Venezuelan migrants are new border challenge for Biden administration
US does not recognize leader, so most allowed into the country
Record numbers of Venezuelan migrants have been crossing into the United States in recent months, posing a new border challenge for the Biden administration and raising concerns that more of the nearly 6 million people displaced from the South American nation could be heading north.
U.S. authorities intercepted 13,406 Venezuelan migrants along the Mexico border in October, the highest one-month total ever and more than double the number taken into custody in August. The influx includes Venezuelans who left their homes years ago for Colombia and other countries in the region, as well as more recent emigrants fleeing violence, economic collapse and authoritarian rule.
The U.S. government does not recognize Venezuelan leader Nicolás Maduro as the country’s legitimate president, limiting the ability of U.S. Immigration and Customs Enforcement to send migrants back.
As a result, nearly all of the Venezuelans crossing the Mexico border are being released into the United States. ICE carried out just 150 deportations to Venezuela between October 2020 and August 2021, a period when nearly 40,000 Venezuelans crossed the U.S. border illegally, according to agency statistics.
Those figures contrast with the treatment of Haitian migrants, whom the Biden administration has expelled en masse since September using the Title 42 emergency public health law. Last month fewer than 1% of Venezuelans were expelled under Title 42, while 48% of Haitians were returned.
“This is a hard one for the administration,” said Andrew Selee, president of the nonpartisan Migration Policy Institute in Washington. “They don’t want to send people back to Venezuela. At same time, if Venezuelan nationals are allowed in, it creates incentives for others to try.”
The new migration pattern is different from previous waves of Venezuelan arrivals because it is occurring along the U.S. southern border, and includes a large share of migrants who left their country years ago. These “secondary displacements” span a much wider social and economic range than the wealthier and middle-class Venezuelans who have arrived over the past two decades, often resettling in South Florida after flying into the United States, many with visas.

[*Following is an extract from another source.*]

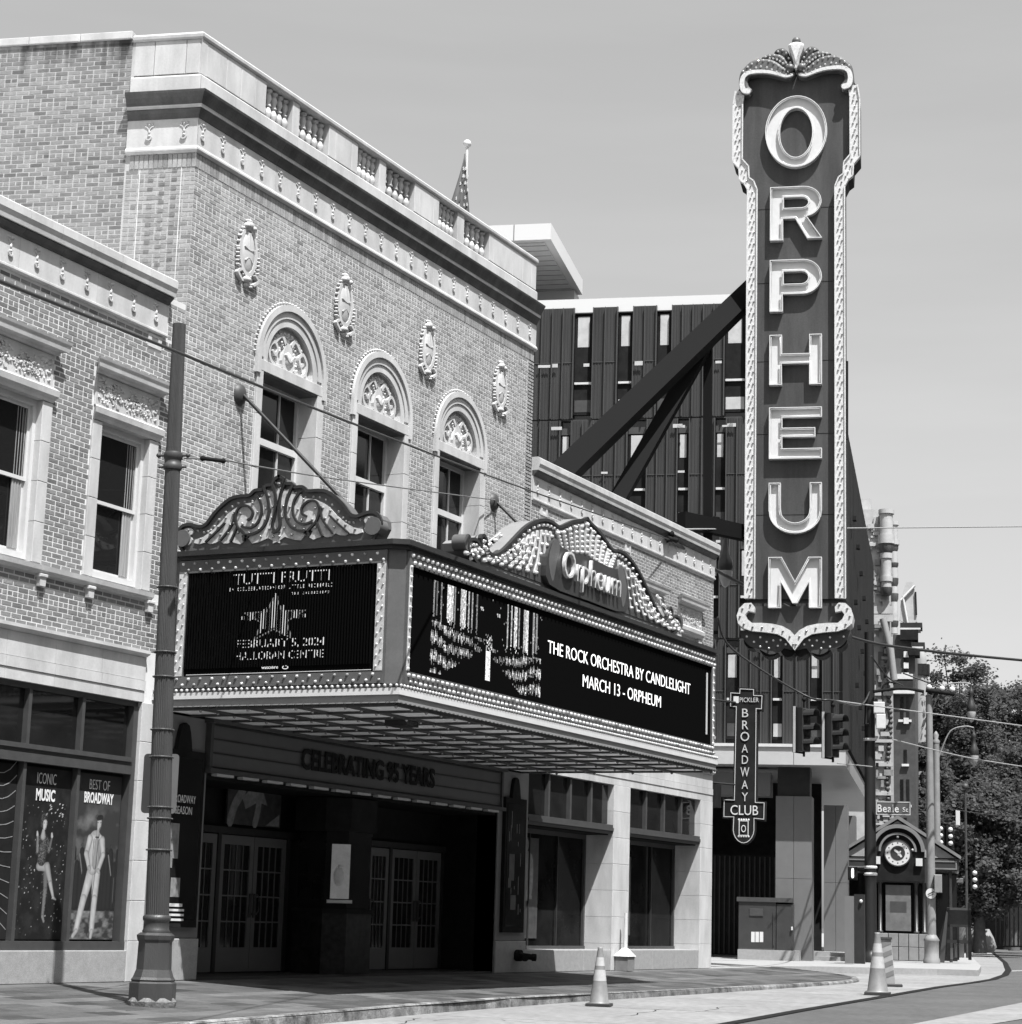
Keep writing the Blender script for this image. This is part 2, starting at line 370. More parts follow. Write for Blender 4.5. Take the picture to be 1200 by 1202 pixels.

The new Venezuelan influx is also a test for Republican politicians who have historically welcomed refugees from socialist and communist states but whose immigration views hardened under President Donald Trump. Mark Krikorian, director of the Center for Immigration Studies, whose proposals to cut immigration have been widely embraced in the GOP, argues Venezuelans should seek refuge closer to home or the first country where they arrive.
“There’s no excuse for people from Venezuela to fly to Mexico and claim asylum in the United States,” Krikorian said.
Venezuelans do not require a tourist visa to visit Mexico, so many have been flying into Mexican border cities and walking across the border to Del Rio, Texas, or Yuma, Ariz. Both locations have a reputation as easier crossing points.